The monument which comes closest to being a symbol of the Republic in Paris is thus the Pantheon, built under Louis XV as the Sainte Geneviève Church and secularized/ nationalized in 1791 as the burial place of the “Great Men”. In the nineteenth century, the Pantheon was a real focus for the hostility that the right-wing forces directed at the Republic: it was either returned to the Church — from 1814 to 1830 and again from 1851 to 1885 — or despised because it contained so many nefarious celebrities (Voltaire and Rousseau, Victor Hugo and Emile Zola, Marcelin Berthelot and Jean Jaurès, etc). It would scarcely be any exaggeration to say that by the middle of the 20th century the Pantheon was still only a pantheon for the Left and that the real pantheon for the Right was the Invalides (with Turenne and Vauban, Napoleon and Marshal Foch, etc).
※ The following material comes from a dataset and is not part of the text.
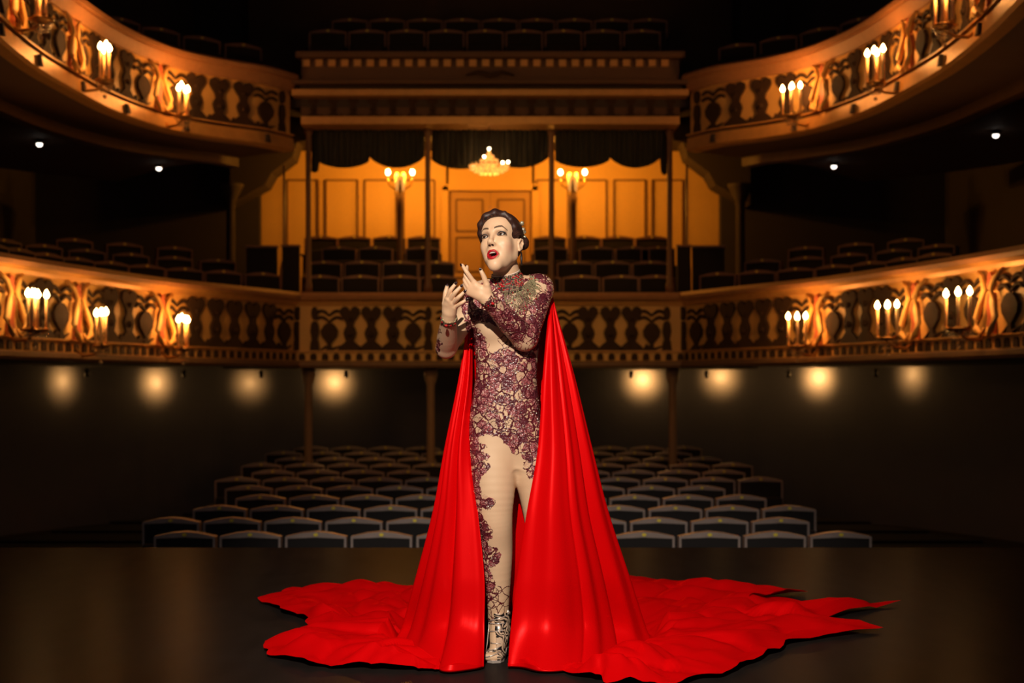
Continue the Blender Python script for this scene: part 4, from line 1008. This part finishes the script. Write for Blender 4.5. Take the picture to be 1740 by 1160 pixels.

However, in the end right-wing France eventually came to accept the Pantheon, just as it had the Republic itself. 1964 was very probably decisive, being the year when General de Gaulle allowed Jean Moulin to be buried in the Pantheon, thereby accepting that the great temple of the Latin Quarter should be recognized as a national monument for both camps and thus as unifying, in principle, of political France as, in their time, the Republic, its flag and its Phrygian cap.